Woodworkers in the campaign even helped make VNP’s clipboards to help collect signatures, rather than pay about $9 per clipboard at normal rates.

“This feels like what America’s supposed to be,” Fahey recalled.

After the signatures were approved by the state, VNP used its hired attorneys to win a lawsuit in the Michigan Court of Appeals, followed by winning another lawsuit 4-3 with the Michigan Supreme Court.

Fahey said a judge on the Supreme Court later told her that it was the first time the court had been completely filled for a decision.

Finally, convincing approximately 2 million Michigan residents to vote for a redistricting commission was the make-or-break moment. VNP relied on an easy slogan: fair, impartial and transparent, or “FIT.”

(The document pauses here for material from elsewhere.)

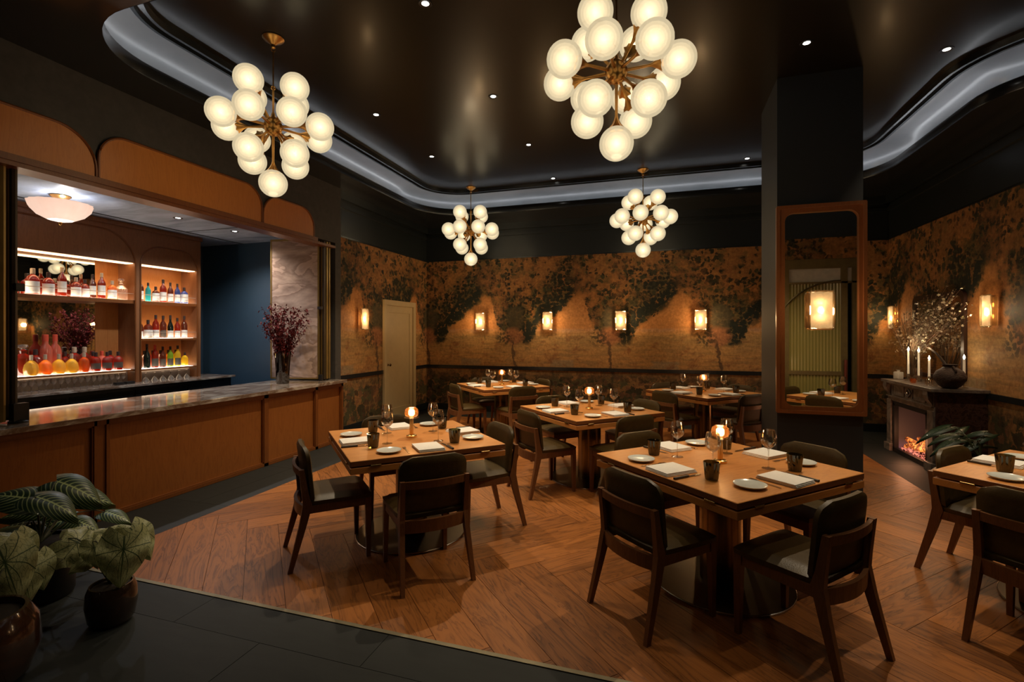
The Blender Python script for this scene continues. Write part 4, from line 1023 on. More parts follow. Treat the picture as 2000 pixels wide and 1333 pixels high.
for i, (y, sh, lq, s_, cp) in enumerate(back):
    bottle(sh, lq, cp, None, y, 1.1145, -7.03, '%s bottle, %s from the left in the back row of the glowing lower shelf' % ('coral tall-necked' if lq == 'coral' and sh == 'tall' else lq, ORD[i]), g2, s_ * 1.12)
g3 = 'bottles in the narrow right shelf bay'
r1 = [('tall', 'brown', LBL), ('tall', 'teal', None), ('round', 'brown', LBL), ('tall', 'red', LBL), ('tall', 'brown', LBL), ('tall', 'blue', LBL), ('round', 'blue', LBL)]
for i, (sh, lq, lb) in enumerate(r1):
    bottle(sh, lq, CAPD, lb, 4.85 + i * .107, 2.0425, -6.92, '%s bottle, %s from the left on the top shelf of the narrow bay' % (lq, ORD[i]), g3, 1.12 * [.95, .80, .85, 1.0, .9, .88, .95][i], (0.02, 0.13))
r2_ = [('tall', 'brown', LBL), ('round', 'brown', LBL), ('tall', 'red', LBL), ('tall', 'brown', LBLD), ('wine', 'black', LBL), ('tall', 'red', LBL), ('tall', 'brown', LBL)]
for i, (sh, lq, lb) in enumerate(r2_):
    bottle(sh, lq, CAPD, lb, 4.85 + i * .107, 1.5275, -6.92, '%s bottle, %s from the left on the middle shelf of the narrow bay' % (lq, ORD[i]), g3, 1.12 * [.82, 1.0, 1.0, .98, .92, .9, 1.0][i], (0.012, 0.105))
r3 = [('wine', 'black', None), ('wine', 'black', None), ('tall', 'red', LBLD), ('tall', 'brown', LBLD), ('tall', 'green', LBLD), ('tall', 'yellow', LBLD), ('round', 'yellow', None)]
for i, (sh, lq, lb) in enumerate(r3):
    bottle(sh, lq, CAPR if i == 2 else CAPD, lb, 4.83 + i * .112, 1.1075, -6.92, '%s bottle, %s from the left on the bottom shelf of the narrow bay' % (lq if lq != 'black' else 'dark green', ORD[i]), g3, 1.1 * [.9, .95, 1.0, .92, .92, .95, .8][i], (0.02, 0.12))
for i in range(6):
    bottle('round', ['red', 'clear', 'coral', 'clear', 'orange', 'yellow'][i], CAPD, None, 4.88 + i * .115, 1.1075, -7.04, '%s bottle at the back of the narrow bay bottom shelf, %s from left' % (['red', 'clear', 'coral', 'clear', 'orange', 'yellow'][i], ORD[i]), g3, 1.05)
# stemware lined up on the marble ledge
sg = mesh('bowl', lathe(B(), [(0.030, 0.0), (0.030, .002), (0.004, .006), (0.004, .05), (0.026, .075), (0.034, .11), (0.031, .135), (0.029, .135), (0.031, .11), (0.022, .078), (0.001, .06)], 16), glassy('shelf_stemware', (0.8, .75, .7, 1), refl=.12, body=(.7, .6, .55, 1), bodyw=.25, trl=.5), True)
for i in range(17):
    o = link('stem_glass', sg, None, (-6.88, 3.48 + i * .070, 0.9355)); tag(o, '%s stem glass from the left in the row below the wide glowing shelf' % CNT[i], 'glass', 'stem glasses below the wide shelf')
cg = mesh('coupe', lathe(B(), [(0.050, 0.0), (0.048, .002), (0.020, .045), (0.004, .058), (0.004, .11), (0.028, .115), (0.028, .117)], 18, cap0=False), glassy('coupe_glass', (0.8, .75, .7, 1), refl=.2, body=(.7, .65, .55, 1), bodyw=.3, trl=.5), True)
for i in range(6):
    o = link('coupe_glass', cg, None, (-6.86, 4.88 + i * .12, 0.9355)); tag(o, '%s upturned coupe from the left, below the narrow shelf bay' % CNT[i], 'glass', 'upturned coupes below the narrow bay')
for i in range(2):
    o = obj('bar_tin', rbox(-.03, .03, -.05, .05, 0, .035, .006, 2), M['black']); o.location = (-6.70, 4.43 + i * .13, .9355)
    tag(o, 'small flat black bar tin on the back ledge, %s of the pair' % ('left' if i == 0 else 'right'), 'tin', 'black tins on the ledge')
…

They conducted surveys with voters, with a whopping 95 percent of responses saying they didn’t trust lobbyists. However, 15 days before the election, $4 million in ads were spent against VNP’s campaign.

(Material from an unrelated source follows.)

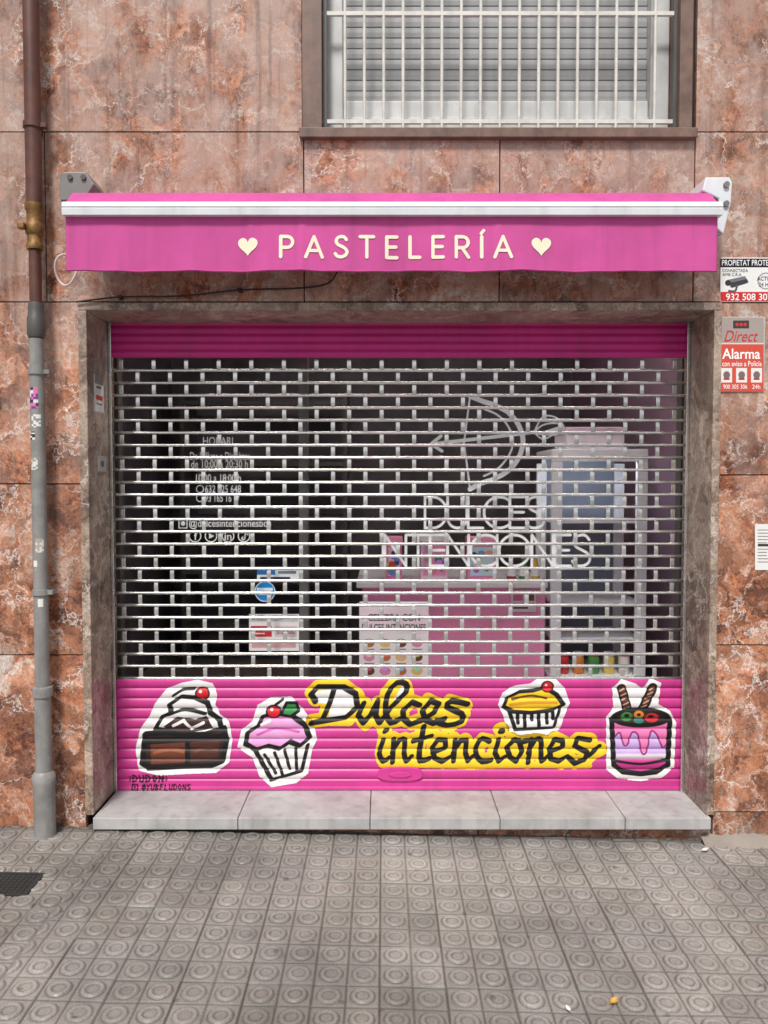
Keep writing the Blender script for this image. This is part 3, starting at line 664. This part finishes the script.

“When we’re locked out of the process, we’re really skeptical. … When politicians have power, they don’t really have any incentive to give it up,” she said.

In the end, VNP’s initiative was endorsed by the UAW, the Michigan Sierra Club, the ACLU, Common Cause and the MI League of Conservation Voters, among a slew of others. In  addition to larger donations, there were about 982,000 donations that did not exceed $16,000.

Applications open Jan. 1, 2020, to be on the new redistricting commission — which will include four Republicans, four Democrats and five independents. Political influencers and family members will not be allowed. As Fahey said, “It requires compromise. What a crazy thing.”

After being so burned out by the system and debating leaving the state altogether, Fahey helped facilitate major change in the “ugly, visceral” world of politics.

“This is what happens when you have a movement by the people,” she said.

A future with conviction

Nanette Noorbakhsh, of St. Clair Shores, said people like Fahey “have to drive” political efforts against people who have more money, lobbyists and know-how to game the system in place. She is confident that redistricting moving forward will be nonpartisan.

“I just think she’s so inspiring,” Noorbakhsh said. “The fact that she’s young and got so involved; she wasn’t political, but she got so involved and got so many young people involved. … This is just so different. This is the way it should be. This is how democracy looks like.”

Dr. Sherman Cottingham, of Clinton Township, said he was originally familiar with the basics prior to doing his own research online and then listening to presenters for about 1 1/2 years.

“It has some merit,” he said. “I believe in order to do the right thing, this is the way to go. I know that Democrats and Republicans have used this to justify their means to stay in control. It wasn’t just one party.”

Cottingham, who is black and is originally from Louisiana, said he could think back to a time when his own father couldn’t vote at all. Now, he has hope that not only minorities, but all people, will take part in this “history-changing process” and become less disenfranchised.

“When I think about my grandkids, who are going to come along after I’m gone, they would have an opportunity to extend themselves and (take) part in the political process because they’re all encouraged to vote once they get to that age,” he said.